November 29, 2011: Back to the base. The gate side’s clear acrylic and baking soda has dried, so the excess baking soda is removed and some lines are scribed into the area.

The electronic components are threaded through the previously drilled holes and the lights are masked off. Excess wiring is taped to the bottom side of the resin base. The electronics will be accessible via a little door at the back of the base.

The resin assembly is then glued onto the balsa wood supports to permanently attach it to the base – hence the wiring before all this as it would have been rather difficult to thread the wires and lights after it’s been attached. Once the glue dried, some strips of plaster cloth is applied to the sides of the base sealing in the glued areas as well as making it into one solid base.

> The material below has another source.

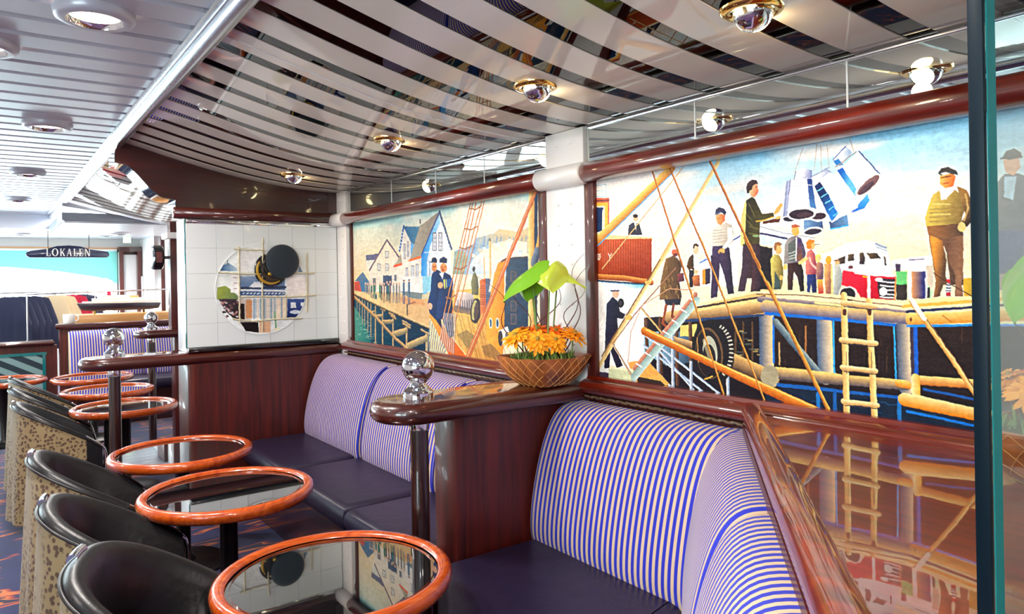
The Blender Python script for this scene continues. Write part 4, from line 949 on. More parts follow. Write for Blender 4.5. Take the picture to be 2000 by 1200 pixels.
c.poly([(474, 60), (485, 25), (560, 40), (830, 66), (826, 222), (600, 206), (580, 175), (540, 138), (474, 122)], (212, 40, 66), (176, 24, 50), ((560, 60), (620, 200))); c.line([(560, 42), (640, 52), (828, 66)], 14, (236, 236, 240)); c.line([(650, 60), (652, 206)], 20, (250, 240, 236)); c.rect(612, 62, 640, 74, (240, 160, 50))
c.poly([(700, 78), (830, 84), (824, 216), (720, 206)], (52, 44, 56)); c.ell(716, 88, 26, 14, (244, 244, 246)); c.ell(745, 165, 24, 28, (240, 240, 244))
for y in (104, 130, 156, 182, 204): c.line([(726, y-4), (826, y+4)], 9, (238, 232, 230)); 
c.line([(826, 70), (820, 218)], 10, (226, 140, 80)); c.ell(518, 178, 58, 48, (236, 200, 200)); c.ell(514, 184, 50, 44, (34, 32, 38)); c.line([(490, 190), (540, 200)], 4, (140, 150, 160))
c.rect(905, 24, 1030, 212, (246, 232, 226)); c.rect(930, 34, 1018, 212, (214, 150, 100), (56, 60, 110), ((930, 100), (1005, 100)))
c.rect(1150, 80, 1186, 200, (230, 226, 220)); c.rect(1152, 84, 1184, 106, (196, 50, 56)); [c.rect(1152, y, 1184, y+9, (40, 52, 84)) for y in (116, 136, 154)]; c.rect(1152, 168, 1184, 196, (176, 60, 66))
c.rect(1380, -400, 2600, 250, (0, 0, 0)) if False else None
# dark under the dock
c.fr = fC
c.poly([(455, 470), (800, 440), (1230, 430), (1310, 440), (1700, 470), (1700, 1250), (560, 1000), (455, 760)], (30, 24, 34), (20, 14, 22), ((700, 500), (1500, 900)))
c.poly([(455, 560), (760, 560), (760, 760), (600, 780), (455, 700)], (150, 190, 210), (60, 80, 100), ((500, 600), (740, 740))); c.poly([(690, 520), (800, 510), (790, 590), (690, 590)], (240, 196, 120))
for x in (470, 560, 665, 755): c.line([(x, 480), (x+8, 900)], 26, (120, 84, 60), (50, 34, 34))
c.fr = fD
c.poly([(-20, 300), (900, 380), (1400, 380), (3400, 380), (3400, 1400), (-20, 1200)], (40, 26, 26), (22, 18, 26), ((400, 400), (400, 1000)))
for k in range(40):
    r = random.Random(k+7); x = r.uniform(60, 1300); y = r.uniform(400, 700); c.line([(x, y), (x, y+r.uniform(30, 120))], 6, ((70, 50, 36), (50, 34, 34), (92, 70, 50))[k % 3], a=.6)
c.poly([(-20, 790), (860, 850), (1400, 1040), (1400, 1200), (-20, 1100)], (20, 40, 62), a=.8)
for k in range(30):
    r = random.Random(k+77); x = r.uniform(20, 1300); y = r.uniform(860, 1060); c.line([(x, y), (x+r.uniform(30, 90), y+4)], 7, (30, 84, 130), a=.6)
# posts and braces
c.line([(878, 392), (892, 790)], 96, (70, 84, 110), (250, 214, 170)); c.line([(930, 392), (940, 720)], 26, (64, 56, 74)); c.line([(952, 392), (962, 720)], 26, (34, 92, 176)); c.line([(815, 390), (828, 770)], 12, (60, 150, 210))
c.line([(360, 350), (370, 720)], 104, (70, 90, 120), (250, 212, 166)); c.line([(420, 360), (426, 700)], 12, (60, 150, 210)); c.line([(320, 830), (322, 1000)], 26, (40, 110, 170)); c.line([(428, 830), (432, 1000)], 24, (34, 90, 150)); c.line([(848, 860), (850, 1040)], 24, (40, 110, 170))
c.line([(240, 390), (240, 600)], 12, (150, 100, 60)); c.line([(68, 500), (70, 640)], 10, (190, 150, 100))
c.fr = fC
c.line([(1250, 455), (1252, 775)], 100, (66, 84, 112), (250, 206, 154)); c.line([(1296, 470), (1298, 760)], 14, (30, 110, 190)); c.line([(1312, 500), (1610, 850)], 46, (60, 76, 92), (150, 162, 160))
for x in (1050, 1100, 1160): c.line([(x, 500), (x, 740)], 14, (80, 60, 44)); 
for k in range(12): r = random.Random(k); x = r.uniform(1040, 1200); y = r.uniform(540, 720); c.line([(x, y), (x+r.uniform(10, 40), y)], 8, ((190, 170, 110), (90, 100, 90))[k % 2], a=.7)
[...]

The gate side is attached to the base and some extra strips of resin base and some balsa wood supports fill in the rest of the gate side. The balsa wood is glued onto the base and then the gate is glued, then the resin strips are glued on top. As with the other side, some plaster cloth strips are placed to fill and encompass everything.

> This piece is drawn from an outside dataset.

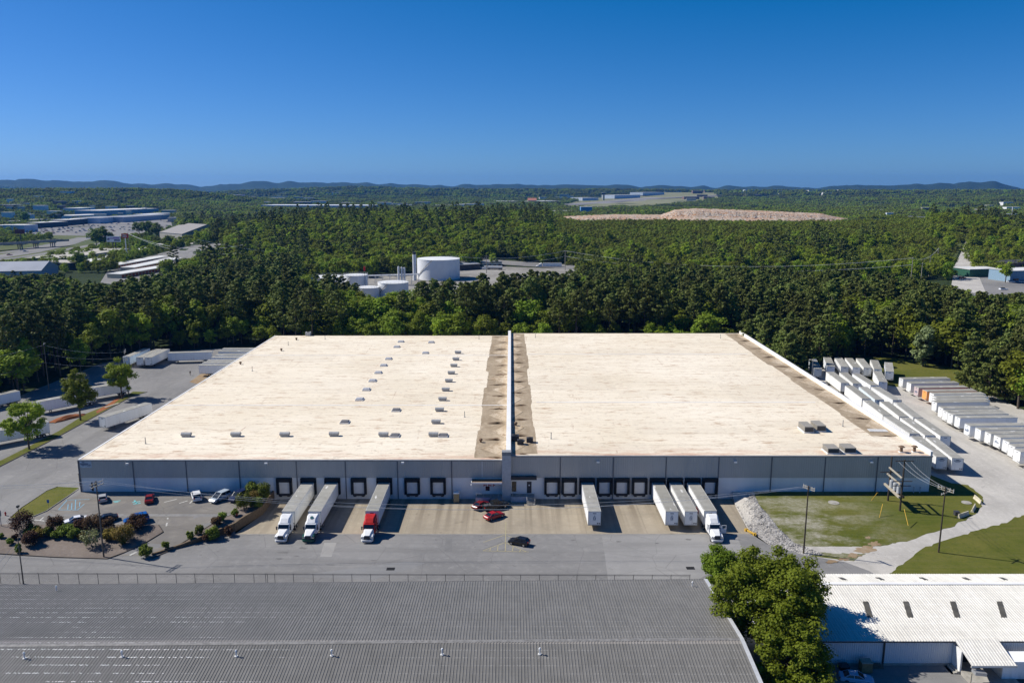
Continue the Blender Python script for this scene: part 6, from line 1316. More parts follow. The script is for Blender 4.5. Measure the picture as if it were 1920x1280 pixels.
def scatter(name, pts, label):
    me = bpy.data.meshes.new(name); me.from_pydata([(p[0], p[1], p[2]) for p in pts], [], [])
    for nm, ty, dat in (('sc', 'FLOAT', [p[3] for p in pts]), ('id', 'INT', [p[4] for p in pts]), ('rz', 'FLOAT', [random.uniform(0, 6.28) for _ in pts])):
        a = me.attributes.new(nm, ty, 'POINT'); a.data.foreach_set('value', dat)
    o = link(bpy.data.objects.new(name, me)); o['kind'] = 'stuff'; o['label'] = label
    ng = bpy.data.node_groups.new(name + '_scatter', 'GeometryNodeTree'); ng.interface.new_socket('Geometry', in_out='INPUT', socket_type='NodeSocketGeometry'); ng.interface.new_socket('Geometry', in_out='OUTPUT', socket_type='NodeSocketGeometry')
    N = ng.nodes.new; L = ng.links.new; gi = N('NodeGroupInput'); go = N('NodeGroupOutput'); ip = N('GeometryNodeInstanceOnPoints'); ci = N('GeometryNodeCollectionInfo')
    ci.inputs['Collection'].default_value = LOWC; ci.inputs['Separate Children'].default_value = True; ci.inputs['Reset Children'].default_value = True
    def attr(nm, ty): a = N('GeometryNodeInputNamedAttribute'); a.data_type = ty; a.inputs['Name'].default_value = nm; return a.outputs[0]
    cx = N('ShaderNodeCombineXYZ'); L(attr('rz', 'FLOAT'), cx.inputs[2]); er = N('FunctionNodeEulerToRotation'); L(cx.outputs[0], er.inputs[0])
    L(gi.outputs[0], ip.inputs['Points']); L(ci.outputs[0], ip.inputs['Instance']); ip.inputs['Pick Instance'].default_value = True
    L(attr('id', 'INT'), ip.inputs['Instance Index']); L(er.outputs[0], ip.inputs['Rotation']); L(attr('sc', 'FLOAT'), ip.inputs['Scale']); L(ip.outputs[0], go.inputs[0])
    md = o.modifiers.new('scatter', 'NODES'); md.node_group = ng; return o
MOUND = ats([(1030, 428), (1050, 405), (1240, 396), (1400, 394), (1560, 402), (1640, 424), (1700, 430), (1400, 432)], 24)
near = []
for (x, y, z, s, k) in mass: near.append((x, y, z, s * (1.05 if k == 0 else .95), 0 if k == 0 else rs.choice((1, 2, 2, 3))))
SHOPS = [((-10, 432), (18, 432), 30), ((47, 436), (72, 434), 34), ((76, 428), (128, 425), 30), ((128, 424), (165, 421), 30), ((188, 421), (235, 417), 50), ((232, 419), (320, 413), 60), ((135, 412), (200, 409), 50), ((190, 408), (298, 402.5), 70), ((282, 410), (326, 407), 40), ((15, 420), (36, 420), 18), ((56, 419), (84, 418), 18), ((150, 404), (180, 402), 40), ((355, 418), (380, 414), 40), ((300, 448), (342, 452), 70), ((285, 468), (362, 466), 20), ((125, 497), (248, 477), 38)]
URBX = [ats([(-60, 505), (-60, 464), (60, 458), (110, 446), (165, 436), (225, 432), (225, 458), (125, 482), (60, 496)], 0), ats([(40, 446), (30, 437), (60, 430), (130, 424), (190, 419), (330, 413), (335, 430), (250, 448), (180, 450), (130, 448)], 0)]
for a, b, dp in SHOPS:
    (ax, ay), (bx, by) = at(*a), at(*b); URBX.append([(ax - 8, ay - 45), (bx + 8, by - 45), (bx + 8, by + dp), (ax - 8, ay + dp)])
def fill(y0, y1, step, out, kinds, sc, grow=0.0):
    y = y0
    while y < y1:
        x = -.72 * y - 40; st = step
        while x < .72 * y + 40:
            X = x + rs.uniform(-.45, .45) * st; Y = y + rs.uniform(-.45, .45) * st; x += st
            if MX0 < X < MX1 and MY0 < Y < MY1: continue
            if inpoly(X, Y, URBL):
                if rs.random() < .6 and Y > 640 and not any(inpoly(X, Y, P) for P in URBX): out.append((X, Y, 0, rs.uniform(.45, .8) * (1 if step < 15 else .8), rs.choice((1, 2, 3)) if step < 15 else 5))
                continue
            if not clear(X, Y): continue
            k = kinds(X, Y)
            if k is None: continue
            out.append((X, Y, 0, rs.uniform(*sc), k))
        y += st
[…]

Tonight, celluclay is applied to the dried plaster cloth areas to fill in the final gaps and all the holes in the plaster cloth. Once this dries, the base can then be painted. The only issue is when the celluclay will fully dry/cure. There could be a couple of days worth of drying before work can continue.

December 2, 2011: Last update for the base. I had placed celluclay on only selective areas of the base, but after spraying a gloss black base, the difference between the two sections was too drastic, so some more celluclay is applied. Once the celluclay dried, more black base is sprayed.

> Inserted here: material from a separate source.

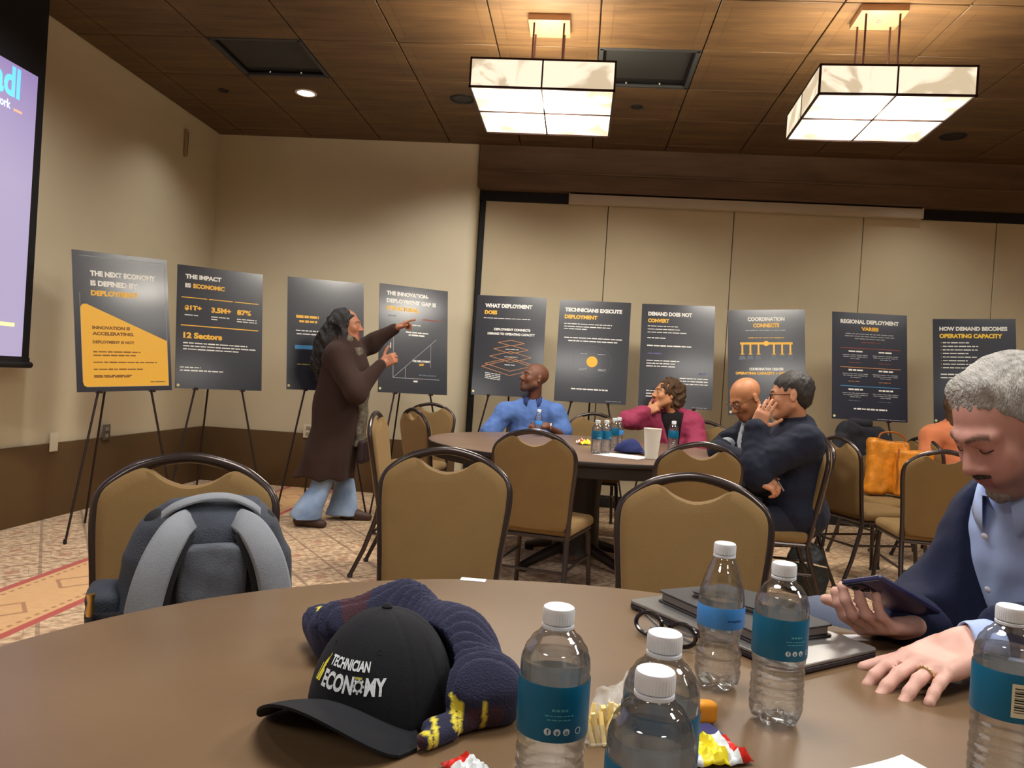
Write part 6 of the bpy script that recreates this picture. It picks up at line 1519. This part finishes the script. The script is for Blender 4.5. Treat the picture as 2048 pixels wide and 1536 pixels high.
crumple('snack_packet', 'yellow and red snack packets piled on the far table', 'packet', farpt(1166, 889), .10, .08, .05, [2, 0, 1, 2], 21, [M_wr, M_ww, M_wy])

# ------------------------------------------------------------------ grey backpack on the left chair
pc = U(418, 1110, 1.585); t = thing('backpack', 'grey and black backpack standing on the left chair, shoulder straps towards us', 'backpack', (float(pc[0]), float(pc[1]), .492), math.radians(30)); t.scale = (1.04, 1.0, .86)
M_bk = mat('backpack_fabric', srgb(50, 56, 68), .75, var=.35, vscale=12, bump=.35, bscale=300, sheen=.2); M_bg = mat('backpack_grey', srgb(128, 132, 140), .8, var=.12, vscale=9, bump=.3, bscale=500, sheen=.2); M_bb = mat('backpack_black', srgb(18, 19, 24), .8, bump=.3, bscale=400)
s = Sdf(); s.u(loft([(.0, 0, .02, .150, .10), (.06, 0, .02, .168, .115), (.20, 0, .02, .168, .115), (.31, 0, .02, .158, .105), (.385, 0, .015, .125, .085), (.43, 0, .01, .075, .05)], 3.0), 0).u(el((0, .01, .36), (.12, .085, .07)), .05)
s.u(loft([(.02, 0, .13, .12, .05), (.22, 0, .13, .12, .05), (.30, 0, .12, .09, .03)], 3), .02); s.disp(wave(33, .004, 30)); obj('main_body', mesh_sdf(s, (-.24, -.2, -.03), (.24, .24, .5), .0065), M_bk, t, 180)
s = Sdf(); s.u(bx((0, -.095, .20), (.062, .014, .150), .012), 0).u(el((0, -.104, .28), (.050, .008, .07)), .02).disp(wave(34, .002, 40)); obj('back_panel', mesh_sdf(s, (-.1, -.14, .02), (.1, -.05, .40), .0045), mat('backpack_pad', srgb(84, 88, 98), .8, var=.3, vscale=14, bump=.3, bscale=400), t, 180)
s = Sdf(); s.u(bx((0, -.090, .18), (.100, .012, .175), .02), 0); obj('mesh_back', mesh_sdf(s, (-.14, -.12, -.01), (.14, -.06, .38), .006), M_bb, t, 180)
for g in (-1, 1):
    pts = spline([(g * .040, -.055, .405), (g * .070, -.104, .385), (g * .100, -.136, .315), (g * .118, -.142, .215), (g * .118, -.134, .11), (g * .104, -.118, .015)], 6)
    bm = BM(); ribbon(bm, pts, [(0, -1, .25)] * len(pts), [.052 + .010 * math.sin(PI * i / len(pts)) for i in range(len(pts))], .014); st = obj('shoulder_strap', bm, M_bg, t, 60)
    bm = BM(); pts2 = [(x - g * .030, y + .014, z) for x, y, z in pts[7:]]; ribbon(bm, pts2, [(g * -.5, -1, .1)] * len(pts2), .028, .012); obj('strap_padding', bm, M_bb, st, 60)
    bm = BM(); box(bm, (g * .118, -.146, .135), (.052, .006, .010), bev=.002); obj('strap_seam', bm, M_bb, st)
pts = spline([(-.100, -.03, .395), (-.070, -.045, .430), (-.02, -.052, .452), (.03, -.050, .452), (.075, -.043, .428), (.105, -.03, .388)], 6)
bm = BM(); ribbon(bm, pts, [(0, -.5, 1)] * len(pts), .026, .007); obj('top_handle', bm, M_bg, t, 60)
s = Sdf(); s.u(rc((-.09, -.01, .385), (.09, -.01, .385), .035), 0); obj('top_padding', mesh_sdf(s, (-.15, -.07, .32), (.15, .05, .45), .006), M_bb, t, 180)
s = Sdf(); s.u(bx((-.185, .03, .12), (.030, .07, .11), .02), 0).disp(wave(36, .004, 50)); obj('side_pocket', mesh_sdf(s, (-.24, -.07, -.01), (-.13, .13, .26), .006), M_bk, t, 180)
for k, z in enumerate((.05, .11, .17)):
    bm = BM(); pts = spline([(-.150, -.075, z + .02), (-.196, -.045, z + .01), (-.216, .02, z - .005), (-.210, .09, z - .005)], 5); ribbon(bm, pts, [(-1, -.2, .1)] * len(pts), .018, .003); w_ = obj('webbing', bm, M_bg if k % 2 else M_bb, t, 60)
    bm = BM(); box(bm, (-.200, -.04, z + .008), (.012, .024, .022), Matrix.Rotation(-.6, 3, 'Z'), bev=.003); obj('buckle', bm, mat('buckle_dark', srgb(40, 44, 54), .35), w_)
bm = BM(); pts = spline([(-.20, -.05, .09), (-.225, -.07, .05), (-.215, -.085, .0), (-.205, -.08, -.04)], 5); ribbon(bm, pts, [(-1, -.6, 0)] * len(pts), .024, .003); obj('loose_strap', bm, M_bg, t, 60)
bm = BM(); lathe(bm, [(.006, 0), (.008, .01), (.005, .03), (.008, .05)], 10); o = obj('key_charm', bm, mat('brass', (.75, .5, .18), .3, metal=1), t); o.location = (-.205, -.065, .19)

# ------------------------------------------------------------------ orange bag, jacket on a chair, dark bag on the floor
bc = CHO[14].location; t = thing('leather_bag', 'orange leather bag standing on the chair seat behind the side-on chair', 'bag', (bc[0] + .07, bc[1] - .06, .497), .10)
M_ol = mat('leather_orange', srgb(206, 128, 34), .38, var=.3, vscale=9, bump=.35, bscale=60, coat=.25); M_old = mat('leather_orange_trim', srgb(150, 82, 20), .45)
s = Sdf(); s.u(bx((-.06, .06, .20), (.15, .05, .20), .035), 0).disp(wave(41, .009, 28)).disp(wave(42, .004, 70)); obj('bag_body', mesh_sdf(s, (-.25, -.03, -.03), (.15, .16, .43), .009), M_ol, t, 180)
s = Sdf(); s.u(bx((.09, -.02, .165), (.135, .035, .165), .025), 0).disp(wave(43, .005, 28)); obj('front_pouch', mesh_sdf(s, (-.08, -.09, -.03), (.26, .05, .36), .009), M_ol, t, 180)
bm = BM(); pts = spline([(-.04, -.055, .34), (-.055, -.065, .25), (-.045, -.068, .15), (-.05, -.066, .04)], 5); ribbon(bm, pts, [(0, -1, 0)] * len(pts), .014, .005); obj('strap', bm, M_old, t, 60)
bm = BM(); tube(bm, spline([(-.16, .02, .36), (-.15, .0, .44), (-.06, -.005, .455), (.02, .0, .42), (.04, .01, .35)], 5)[3:-3], .007, 8); obj('handle', bm, M_old, t)
jc = CHO[14]; t = thing('jacket', 'dark grey jacket hung over the chair back behind the orange bag', 'jacket', tuple(jc.location), jc.rotation_euler.z)
s = Sdf(); s.u(bx((0, -.29, .79), (.205, .052, .175), .05), 0); s.u(rc((-.15, -.29, .93), (.15, -.29, .955), .045, .05), .04); s.u(rc((-.20, -.27, .86), (-.235, -.20, .62), .05, .04), .03).u(rc((.20, -.27, .86), (.235, -.22, .60), .05, .04), .03)
s.disp(wave(46, .014, 22)); s.disp(wave(47, .006, 50)); obj('jacket_cloth', mesh_sdf(s, (-.34, -.45, .48), (.34, -.08, 1.08), .010), cloth('jacket_black', srgb(40, 40, 46)), t, 180)
s = Sdf(); s.u(rc((-.07, -.30, .99), (.07, -.30, .99), .04), 0).disp(wave(48, .006, 50)); obj('hood', mesh_sdf(s, (-.15, -.38, .92), (.15, -.2, 1.07), .009), cloth('jacket_black', (0, 0, 0)), t, 180)
fb = UZ(1612, 1184, 0); t = thing('shoulder_bag', 'black soft bag on the floor behind the tall teal-labelled bottle', 'bag', (float(fb[0]), float(fb[1]), 0.001), -.3); t.scale = (.82, .82, .86)
M_bag2 = mat('bag_black', srgb(24, 26, 24), .55, bump=.5, bscale=40)
s = Sdf(); s.u(loft([(.0, 0, 0, .15, .12), (.10, 0, 0, .16, .125), (.24, 0, 0, .13, .10), (.34, 0, 0, .09, .06)], 2.8), 0).disp(wave(49, .012, 22)).disp(wave(50, .005, 60)).inter(lambda P: .001 - P[:, 2]); obj('bag_body', mesh_sdf(s, (-.24, -.22, -.02), (.24, .22, .42), .009), M_bag2, t, 180)
bm = BM(); tube(bm, spline([(-.09, 0, .30), (-.10, -.01, .40), (0, -.01, .45), (.09, 0, .40), (.08, 0, .30)], 5), .009, 8); obj('strap', bm, M_bag2, t)
bm = BM(); pts = [(-.13, -.125, .22), (-.04, -.138, .225), (.06, -.136, .22), (.13, -.12, .21)]; ribbon(bm, spline(pts, 4), (0, -1, 0), .012, .004); obj('zip', bm, M_chrome, t)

The other side of the base is clear coated in gloss then some decals applied.

The base was clear coated in gloss and left to cure overnight. A little fade is applied to give some dynamics to the base’s tones. The same is done to the the tarmac side. And a final clear flat is sprayed.

Once the base is dry, the lights are wired together and the final pieces are glued into place. Add the Jegan and then add the Sazabi, and done.